[Start INFORMATION SHOWN]

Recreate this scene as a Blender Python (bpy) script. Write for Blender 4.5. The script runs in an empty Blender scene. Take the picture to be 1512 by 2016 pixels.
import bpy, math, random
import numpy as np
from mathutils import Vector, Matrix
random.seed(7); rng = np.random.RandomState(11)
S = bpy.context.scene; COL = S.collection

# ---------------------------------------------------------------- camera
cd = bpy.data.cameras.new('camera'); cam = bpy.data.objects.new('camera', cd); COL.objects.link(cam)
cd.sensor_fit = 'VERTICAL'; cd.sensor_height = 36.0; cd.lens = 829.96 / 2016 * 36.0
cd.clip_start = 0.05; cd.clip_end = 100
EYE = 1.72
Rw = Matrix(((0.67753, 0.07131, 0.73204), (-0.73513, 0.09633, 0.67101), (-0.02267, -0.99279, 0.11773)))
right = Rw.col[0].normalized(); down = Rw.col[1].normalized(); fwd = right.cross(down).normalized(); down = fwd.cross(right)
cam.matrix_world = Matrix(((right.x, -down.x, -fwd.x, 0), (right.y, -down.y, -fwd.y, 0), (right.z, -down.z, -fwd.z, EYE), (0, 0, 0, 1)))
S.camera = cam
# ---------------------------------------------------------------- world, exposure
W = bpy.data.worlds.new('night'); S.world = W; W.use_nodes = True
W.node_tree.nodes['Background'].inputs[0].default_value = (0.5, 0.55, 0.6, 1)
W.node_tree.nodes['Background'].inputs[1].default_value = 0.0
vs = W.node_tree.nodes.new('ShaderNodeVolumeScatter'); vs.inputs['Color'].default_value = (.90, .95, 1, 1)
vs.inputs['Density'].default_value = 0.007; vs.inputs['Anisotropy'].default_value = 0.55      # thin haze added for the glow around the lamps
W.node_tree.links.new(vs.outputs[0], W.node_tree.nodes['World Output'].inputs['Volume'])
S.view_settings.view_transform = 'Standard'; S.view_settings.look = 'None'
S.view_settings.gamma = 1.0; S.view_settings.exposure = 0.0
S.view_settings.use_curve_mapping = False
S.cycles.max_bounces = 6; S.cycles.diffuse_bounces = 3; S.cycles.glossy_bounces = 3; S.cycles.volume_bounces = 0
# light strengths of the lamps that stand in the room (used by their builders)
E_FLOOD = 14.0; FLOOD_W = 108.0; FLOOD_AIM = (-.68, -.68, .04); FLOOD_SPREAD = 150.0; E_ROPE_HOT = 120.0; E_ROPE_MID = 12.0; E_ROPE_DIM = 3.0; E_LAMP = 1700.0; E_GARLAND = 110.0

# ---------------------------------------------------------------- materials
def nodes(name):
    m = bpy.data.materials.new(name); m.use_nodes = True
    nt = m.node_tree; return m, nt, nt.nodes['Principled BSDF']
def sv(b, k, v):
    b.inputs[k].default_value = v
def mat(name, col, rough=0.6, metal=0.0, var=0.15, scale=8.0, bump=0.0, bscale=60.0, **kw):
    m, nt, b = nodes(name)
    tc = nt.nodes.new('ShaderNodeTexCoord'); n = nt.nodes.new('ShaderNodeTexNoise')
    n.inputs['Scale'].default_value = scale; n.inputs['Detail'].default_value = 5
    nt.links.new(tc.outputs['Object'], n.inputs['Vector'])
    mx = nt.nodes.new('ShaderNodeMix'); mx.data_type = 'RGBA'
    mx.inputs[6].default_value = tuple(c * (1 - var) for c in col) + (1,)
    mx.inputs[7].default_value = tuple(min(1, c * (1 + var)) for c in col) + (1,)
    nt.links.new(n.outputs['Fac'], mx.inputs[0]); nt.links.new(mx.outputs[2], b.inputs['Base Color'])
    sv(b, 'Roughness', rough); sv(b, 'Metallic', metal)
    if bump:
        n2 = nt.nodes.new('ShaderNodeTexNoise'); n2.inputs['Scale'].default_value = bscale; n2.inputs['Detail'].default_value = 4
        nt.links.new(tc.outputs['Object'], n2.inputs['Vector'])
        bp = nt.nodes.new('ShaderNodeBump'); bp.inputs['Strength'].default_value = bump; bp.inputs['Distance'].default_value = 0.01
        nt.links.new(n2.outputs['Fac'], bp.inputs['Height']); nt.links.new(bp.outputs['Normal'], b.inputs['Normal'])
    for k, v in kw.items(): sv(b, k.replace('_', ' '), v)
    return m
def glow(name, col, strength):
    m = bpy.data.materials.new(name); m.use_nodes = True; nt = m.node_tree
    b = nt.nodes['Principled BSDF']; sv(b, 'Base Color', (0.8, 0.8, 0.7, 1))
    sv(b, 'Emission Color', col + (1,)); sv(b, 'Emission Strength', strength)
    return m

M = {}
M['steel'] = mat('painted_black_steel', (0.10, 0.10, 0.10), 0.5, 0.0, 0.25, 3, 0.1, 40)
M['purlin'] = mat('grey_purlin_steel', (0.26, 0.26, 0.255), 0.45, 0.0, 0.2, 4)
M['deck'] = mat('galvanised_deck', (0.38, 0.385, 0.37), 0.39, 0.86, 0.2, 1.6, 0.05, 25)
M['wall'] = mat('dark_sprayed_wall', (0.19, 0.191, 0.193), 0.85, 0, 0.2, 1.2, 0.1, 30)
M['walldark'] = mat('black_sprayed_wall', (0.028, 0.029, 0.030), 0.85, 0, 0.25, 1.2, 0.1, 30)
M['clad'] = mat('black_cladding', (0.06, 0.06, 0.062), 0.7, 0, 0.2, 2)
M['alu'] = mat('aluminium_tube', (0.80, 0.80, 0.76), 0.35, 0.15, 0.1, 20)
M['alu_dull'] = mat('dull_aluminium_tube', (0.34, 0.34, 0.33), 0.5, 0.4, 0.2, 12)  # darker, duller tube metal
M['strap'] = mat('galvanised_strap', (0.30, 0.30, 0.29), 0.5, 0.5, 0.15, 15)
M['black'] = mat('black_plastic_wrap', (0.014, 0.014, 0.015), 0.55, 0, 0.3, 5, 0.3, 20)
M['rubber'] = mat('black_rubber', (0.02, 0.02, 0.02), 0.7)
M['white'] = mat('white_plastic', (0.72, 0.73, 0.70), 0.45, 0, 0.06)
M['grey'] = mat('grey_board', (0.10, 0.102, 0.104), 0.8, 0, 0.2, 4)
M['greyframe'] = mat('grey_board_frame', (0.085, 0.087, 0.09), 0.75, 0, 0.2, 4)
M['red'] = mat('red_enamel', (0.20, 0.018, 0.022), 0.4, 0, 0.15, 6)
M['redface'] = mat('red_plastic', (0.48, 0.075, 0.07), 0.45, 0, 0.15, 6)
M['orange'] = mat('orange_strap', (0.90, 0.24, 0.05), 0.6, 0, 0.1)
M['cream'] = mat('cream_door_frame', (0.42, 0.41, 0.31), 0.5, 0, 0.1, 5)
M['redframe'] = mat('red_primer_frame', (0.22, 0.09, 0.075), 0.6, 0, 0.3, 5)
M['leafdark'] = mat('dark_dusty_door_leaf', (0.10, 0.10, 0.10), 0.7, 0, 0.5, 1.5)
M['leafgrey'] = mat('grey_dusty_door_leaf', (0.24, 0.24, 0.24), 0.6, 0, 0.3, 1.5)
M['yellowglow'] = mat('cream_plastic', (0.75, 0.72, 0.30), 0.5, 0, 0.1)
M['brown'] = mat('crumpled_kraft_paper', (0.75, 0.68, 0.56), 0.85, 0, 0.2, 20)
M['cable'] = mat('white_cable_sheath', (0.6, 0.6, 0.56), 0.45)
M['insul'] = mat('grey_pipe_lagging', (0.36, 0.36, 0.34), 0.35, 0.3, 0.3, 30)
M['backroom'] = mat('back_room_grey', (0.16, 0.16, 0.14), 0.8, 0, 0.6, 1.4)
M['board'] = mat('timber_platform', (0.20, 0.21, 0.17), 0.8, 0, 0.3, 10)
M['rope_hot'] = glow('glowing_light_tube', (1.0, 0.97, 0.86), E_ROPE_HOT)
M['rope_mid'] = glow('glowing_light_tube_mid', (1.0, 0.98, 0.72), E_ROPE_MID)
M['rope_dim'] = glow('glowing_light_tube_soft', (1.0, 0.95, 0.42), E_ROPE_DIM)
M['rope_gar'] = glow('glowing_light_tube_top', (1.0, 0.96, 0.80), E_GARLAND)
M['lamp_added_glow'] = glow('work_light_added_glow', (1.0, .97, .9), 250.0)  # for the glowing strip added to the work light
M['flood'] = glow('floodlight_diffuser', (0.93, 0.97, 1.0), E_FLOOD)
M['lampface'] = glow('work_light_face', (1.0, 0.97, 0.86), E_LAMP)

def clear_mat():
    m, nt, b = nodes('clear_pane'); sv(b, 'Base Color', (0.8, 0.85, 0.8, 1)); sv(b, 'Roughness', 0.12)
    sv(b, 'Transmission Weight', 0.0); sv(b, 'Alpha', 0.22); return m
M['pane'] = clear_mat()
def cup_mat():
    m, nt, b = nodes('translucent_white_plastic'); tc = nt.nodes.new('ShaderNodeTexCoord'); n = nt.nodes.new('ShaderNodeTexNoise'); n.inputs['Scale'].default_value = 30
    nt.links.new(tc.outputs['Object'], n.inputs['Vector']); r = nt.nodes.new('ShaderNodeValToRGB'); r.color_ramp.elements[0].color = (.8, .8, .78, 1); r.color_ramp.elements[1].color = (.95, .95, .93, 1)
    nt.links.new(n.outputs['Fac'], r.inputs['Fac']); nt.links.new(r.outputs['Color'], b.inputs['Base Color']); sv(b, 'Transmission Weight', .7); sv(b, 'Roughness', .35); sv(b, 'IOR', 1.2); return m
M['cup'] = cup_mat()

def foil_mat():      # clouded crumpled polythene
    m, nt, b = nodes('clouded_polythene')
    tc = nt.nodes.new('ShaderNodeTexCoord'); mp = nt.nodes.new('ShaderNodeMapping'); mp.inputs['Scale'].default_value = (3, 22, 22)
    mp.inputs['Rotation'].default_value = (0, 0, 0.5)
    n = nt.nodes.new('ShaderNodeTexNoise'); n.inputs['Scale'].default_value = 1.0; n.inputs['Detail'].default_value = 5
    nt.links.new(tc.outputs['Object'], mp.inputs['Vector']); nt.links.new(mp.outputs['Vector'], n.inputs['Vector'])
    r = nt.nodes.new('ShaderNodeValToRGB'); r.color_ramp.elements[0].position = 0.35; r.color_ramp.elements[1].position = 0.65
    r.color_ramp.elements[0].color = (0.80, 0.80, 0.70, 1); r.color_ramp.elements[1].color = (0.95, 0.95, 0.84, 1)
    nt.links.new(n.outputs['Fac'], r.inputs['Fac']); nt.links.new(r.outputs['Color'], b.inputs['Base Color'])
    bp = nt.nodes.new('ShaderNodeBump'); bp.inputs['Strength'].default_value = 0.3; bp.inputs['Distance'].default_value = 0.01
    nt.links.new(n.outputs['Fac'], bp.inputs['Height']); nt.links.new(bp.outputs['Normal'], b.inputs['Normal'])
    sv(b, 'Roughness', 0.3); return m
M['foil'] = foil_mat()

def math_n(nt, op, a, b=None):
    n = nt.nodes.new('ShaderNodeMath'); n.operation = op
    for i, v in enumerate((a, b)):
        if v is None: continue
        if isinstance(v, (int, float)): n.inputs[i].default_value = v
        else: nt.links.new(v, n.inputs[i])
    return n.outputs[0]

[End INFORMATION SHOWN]

## WHAT THE TASK REQUIRES
Exactly repeat the lines running from the top of the listing to the line bearing "S = bpy.context.scene; COL = S.collection", both of those lines included, and only them.

## RESULT FOR THIS TASK
Recreate this scene as a Blender Python (bpy) script. Write for Blender 4.5. The script runs in an empty Blender scene. Take the picture to be 1512 by 2016 pixels.
import bpy, math, random
import numpy as np
from mathutils import Vector, Matrix
random.seed(7); rng = np.random.RandomState(11)
S = bpy.context.scene; COL = S.collection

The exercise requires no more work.